US investor dials up attacks on investment trust before crunch vote
The American hedge fund tycoon behind a campaign to shake up Britain’s investment trust sector has ramped up his attacks on a Baillie Gifford fund ahead of a pivotal shareholder vote, demanding answers over its decision to offload shares in Space X.
Boaz Weinstein, the founder of Saba Capital, published an open letter to Edinburgh Worldwide Investment Trust’s (Ewit) board, voicing deep concerns about its alleged decision to reduce its holding in Elon Musk’s space start-up, which it said “defied commercial logic”.
Weinstein claims Ewit slashed its position in Space X by over 35 per cent in October last year, just weeks before the private firm was expected to publish a scheduled revaluation that many expected would lead it to fetch a far larger valuation.

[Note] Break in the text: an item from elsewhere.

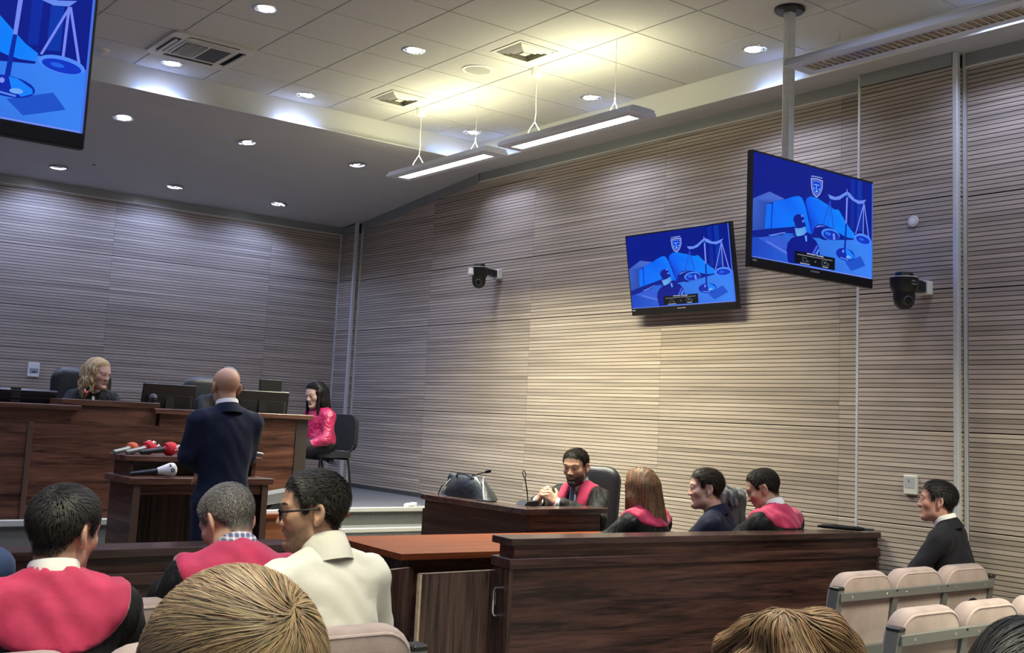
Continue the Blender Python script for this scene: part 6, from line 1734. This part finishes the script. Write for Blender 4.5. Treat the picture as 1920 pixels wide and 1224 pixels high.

In December, it emerged Musk’s start-up was exploring an IPO at a rumoured valuation of $1.5 trillion (£1.1 trillion) and set its current valuation at $800bn. Saba alleges the trust, which is managed by Scottish fund management giant Baillie Gifford, reported an upward revaluation on its holding but did not disclose to shareholders the fact it had sold much of its stake.
“Space X is the defining asset in [Ewit’s] portfolio and the primary reason why many shareholders purchased [its] shares in the first place,” he wrote. “Losing out on a significant proportion of gains represented by Space X’s recent revaluation represents a serious misstep.”
Saba also asked if Ewit’s recent merger with the Baillie Gifford US Growth Trust lay behind its move to reduce its holding.
Ewit denied the list of claims made in the letter, saying they add “to the numerous inaccurate statements and misleading assertions” Saba has made recently about the trust.
Investment trust sector under fire
Weinstein’s allegations represent the latest and most aggressive salvo in a long-running spat between Saba, Ewit and the wider investment trust industry. In 2024, the activist hedge fund began taking out large positions in heavily discounted trusts – the closed-end investment funds traded on public markets – in a bid to push through governance reforms and revive their languid performance.
Many investment trusts have been trading at vast discounts on the total value of their holdings, thanks to retail investors’ embrace of index-tracking funds and the well-documented struggles of many smaller listed companies on the London bourse.
But his efforts, which first came to a head in a series of crunch votes at the start of last year, have been met by a fierce rearguard action from boards, who accuse Saba exaggerating claims to pursue its own ends. They were roundly rejected by shareholders in Ewit and the 10 other targeted investment trusts at a string of general meetings.
Weinstein’s Saba has revived his campaign against the Ewit before this year’s meeting later this month. He has tabled a volley of resolutions, which include removing the entire leadership and appointing three independent nominees to the board.
In a statement on Wednesday, pensions giant Legal & General, which owns 1.5 per cent of Ewit’s shares, confirmed it plans to reject all of Saba’s resolutions, arguing the proposal “lacks sufficient detail”.
A spokeswoman for Ewit said: “Saba’s open letter today adds to the numerous inaccurate statements and misleading assertations it is making designed to mislead shareholders as part of this US hedge fund’s aggressive campaign to achieve its ultimate objective – to seize control of the company to prioritise its own commercial interests to the potential detriment of other shareholders.”